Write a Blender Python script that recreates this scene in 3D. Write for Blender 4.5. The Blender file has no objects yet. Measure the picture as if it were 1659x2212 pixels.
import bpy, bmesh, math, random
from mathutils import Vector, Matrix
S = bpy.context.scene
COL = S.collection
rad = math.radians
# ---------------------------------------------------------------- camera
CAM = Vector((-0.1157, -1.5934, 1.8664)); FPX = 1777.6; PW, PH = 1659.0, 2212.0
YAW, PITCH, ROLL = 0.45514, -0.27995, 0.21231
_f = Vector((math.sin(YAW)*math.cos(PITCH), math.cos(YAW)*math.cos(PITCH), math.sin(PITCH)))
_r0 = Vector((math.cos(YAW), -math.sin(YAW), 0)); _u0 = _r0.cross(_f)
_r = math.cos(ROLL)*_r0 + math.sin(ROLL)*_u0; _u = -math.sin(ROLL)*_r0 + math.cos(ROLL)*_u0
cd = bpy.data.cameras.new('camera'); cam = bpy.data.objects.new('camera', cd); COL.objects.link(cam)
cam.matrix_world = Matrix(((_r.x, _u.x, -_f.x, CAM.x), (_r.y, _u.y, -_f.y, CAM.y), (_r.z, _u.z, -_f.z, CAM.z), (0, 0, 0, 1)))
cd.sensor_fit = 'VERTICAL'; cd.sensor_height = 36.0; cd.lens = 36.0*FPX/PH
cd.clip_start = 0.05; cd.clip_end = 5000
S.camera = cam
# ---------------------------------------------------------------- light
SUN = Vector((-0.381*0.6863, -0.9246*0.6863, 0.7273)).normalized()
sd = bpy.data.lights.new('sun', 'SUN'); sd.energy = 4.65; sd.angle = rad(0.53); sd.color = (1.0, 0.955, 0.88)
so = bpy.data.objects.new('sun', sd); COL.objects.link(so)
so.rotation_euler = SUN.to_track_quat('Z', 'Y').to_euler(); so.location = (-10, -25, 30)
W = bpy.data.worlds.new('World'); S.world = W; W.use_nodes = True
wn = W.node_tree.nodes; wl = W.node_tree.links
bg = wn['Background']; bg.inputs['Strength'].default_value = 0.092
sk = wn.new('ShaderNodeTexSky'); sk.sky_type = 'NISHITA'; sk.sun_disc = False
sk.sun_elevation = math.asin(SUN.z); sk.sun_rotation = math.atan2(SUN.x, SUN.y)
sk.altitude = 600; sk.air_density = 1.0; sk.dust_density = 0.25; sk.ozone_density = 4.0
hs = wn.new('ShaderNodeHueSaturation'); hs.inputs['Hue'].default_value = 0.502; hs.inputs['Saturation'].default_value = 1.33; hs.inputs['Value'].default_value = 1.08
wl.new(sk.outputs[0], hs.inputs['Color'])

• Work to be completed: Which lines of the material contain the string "scene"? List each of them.

• Solution for this problem:
Write a Blender Python script that recreates this scene in 3D. Write for Blender 4.5. The Blender file has no objects yet. Measure the picture as if it were 1659x2212 pixels.
S = bpy.context.scene